┌──
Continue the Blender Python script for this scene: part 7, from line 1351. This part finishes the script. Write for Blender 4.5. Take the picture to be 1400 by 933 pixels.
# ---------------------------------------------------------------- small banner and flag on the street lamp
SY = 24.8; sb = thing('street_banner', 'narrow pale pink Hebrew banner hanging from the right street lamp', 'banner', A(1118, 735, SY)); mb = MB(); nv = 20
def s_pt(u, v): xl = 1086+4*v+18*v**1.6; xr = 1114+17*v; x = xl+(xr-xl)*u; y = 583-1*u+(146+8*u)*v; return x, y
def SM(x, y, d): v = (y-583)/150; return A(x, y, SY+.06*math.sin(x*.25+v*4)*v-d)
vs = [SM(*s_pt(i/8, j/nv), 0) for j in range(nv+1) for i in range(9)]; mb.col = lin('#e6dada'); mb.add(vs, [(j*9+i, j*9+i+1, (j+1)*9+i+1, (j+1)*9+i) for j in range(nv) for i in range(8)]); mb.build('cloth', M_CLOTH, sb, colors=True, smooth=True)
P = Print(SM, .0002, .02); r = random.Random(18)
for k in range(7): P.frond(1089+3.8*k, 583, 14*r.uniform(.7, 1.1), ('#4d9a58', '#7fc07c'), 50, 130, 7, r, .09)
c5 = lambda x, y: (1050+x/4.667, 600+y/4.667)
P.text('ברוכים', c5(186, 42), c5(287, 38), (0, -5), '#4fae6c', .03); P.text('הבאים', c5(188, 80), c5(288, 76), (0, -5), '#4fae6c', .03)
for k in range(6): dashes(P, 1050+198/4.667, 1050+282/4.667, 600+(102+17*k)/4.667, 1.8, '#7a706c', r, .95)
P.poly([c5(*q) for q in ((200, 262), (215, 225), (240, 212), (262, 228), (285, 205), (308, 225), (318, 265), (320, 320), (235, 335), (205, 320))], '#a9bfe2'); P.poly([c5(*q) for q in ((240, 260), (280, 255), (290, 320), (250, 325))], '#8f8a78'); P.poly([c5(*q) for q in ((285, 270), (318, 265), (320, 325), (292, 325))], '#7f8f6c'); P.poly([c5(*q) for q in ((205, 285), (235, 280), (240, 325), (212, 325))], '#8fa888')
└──
WHAT TO DO:
Copy down the whole of the data above, matching it exactly.

THE SOLUTION:
Continue the Blender Python script for this scene: part 7, from line 1351. This part finishes the script. Write for Blender 4.5. Take the picture to be 1400 by 933 pixels.
# ---------------------------------------------------------------- small banner and flag on the street lamp
SY = 24.8; sb = thing('street_banner', 'narrow pale pink Hebrew banner hanging from the right street lamp', 'banner', A(1118, 735, SY)); mb = MB(); nv = 20
def s_pt(u, v): xl = 1086+4*v+18*v**1.6; xr = 1114+17*v; x = xl+(xr-xl)*u; y = 583-1*u+(146+8*u)*v; return x, y
def SM(x, y, d): v = (y-583)/150; return A(x, y, SY+.06*math.sin(x*.25+v*4)*v-d)
vs = [SM(*s_pt(i/8, j/nv), 0) for j in range(nv+1) for i in range(9)]; mb.col = lin('#e6dada'); mb.add(vs, [(j*9+i, j*9+i+1, (j+1)*9+i+1, (j+1)*9+i) for j in range(nv) for i in range(8)]); mb.build('cloth', M_CLOTH, sb, colors=True, smooth=True)
P = Print(SM, .0002, .02); r = random.Random(18)
for k in range(7): P.frond(1089+3.8*k, 583, 14*r.uniform(.7, 1.1), ('#4d9a58', '#7fc07c'), 50, 130, 7, r, .09)
c5 = lambda x, y: (1050+x/4.667, 600+y/4.667)
P.text('ברוכים', c5(186, 42), c5(287, 38), (0, -5), '#4fae6c', .03); P.text('הבאים', c5(188, 80), c5(288, 76), (0, -5), '#4fae6c', .03)
for k in range(6): dashes(P, 1050+198/4.667, 1050+282/4.667, 600+(102+17*k)/4.667, 1.8, '#7a706c', r, .95)
P.poly([c5(*q) for q in ((200, 262), (215, 225), (240, 212), (262, 228), (285, 205), (308, 225), (318, 265), (320, 320), (235, 335), (205, 320))], '#a9bfe2'); P.poly([c5(*q) for q in ((240, 260), (280, 255), (290, 320), (250, 325))], '#8f8a78'); P.poly([c5(*q) for q in ((285, 270), (318, 265), (320, 325), (292, 325))], '#7f8f6c'); P.poly([c5(*q) for q in ((205, 285), (235, 280), (240, 325), (212, 325))], '#8fa888')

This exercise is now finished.